I have a 7500 watt Generac that looks about like yours. I've only had to use it a couple of times, but it fires right up when I need it. I do have to trickle charge the battery from time to time. (Your post reminds me that I need to change the oil before winter!) Generac is one of "the names" in generators so it would be hard to go wrong with one.

My only concern with the one that you posted is the Electronic Fuel Injection. Those with more mechanical knowledge than me can chime in on the reliability of EFI on a single cylinder engine. I'm old enough that all of my experience with single cylinder engines is with carburetors. Is EFI just one more thing that might go wrong? Of course, with EFI you won't have to worry about the carb gumming up from ethanol, but will the injector(s) gum up? Again, better mechanics than I can jump in to answer this.
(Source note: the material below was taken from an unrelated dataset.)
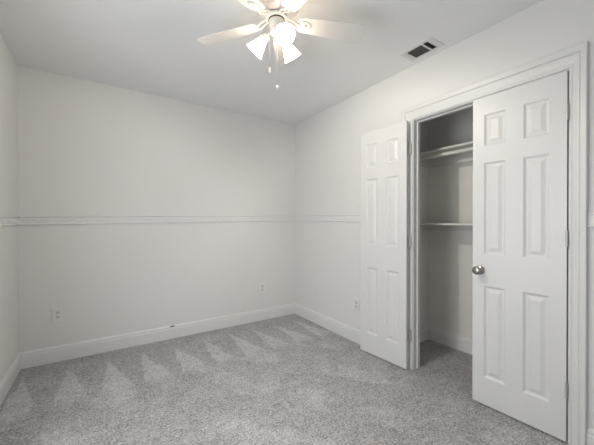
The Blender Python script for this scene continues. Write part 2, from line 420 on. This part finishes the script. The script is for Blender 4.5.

$1000 might be just a bit on the high side to tie in the generator to your box. If memory serves, my install was more in the $500-750 range (parts and labor) about 5 years ago. That included the lock out switch on my panel, moving all of the breakers on the right side of the panel down a couple of slots, and replacing a couple of the single breakers with double breakers due to the lost space. It also included the power cord to attach the generator to the house. This was done by an actual electrical contractor (with 20 or so electricians on staff) and not by some guy doing work on the side. Of course, demand with the economy booming right now has probably raised electrician's pay, so the $1000 might be more reflective of today's market. Another factor could include the brand of your breaker panel.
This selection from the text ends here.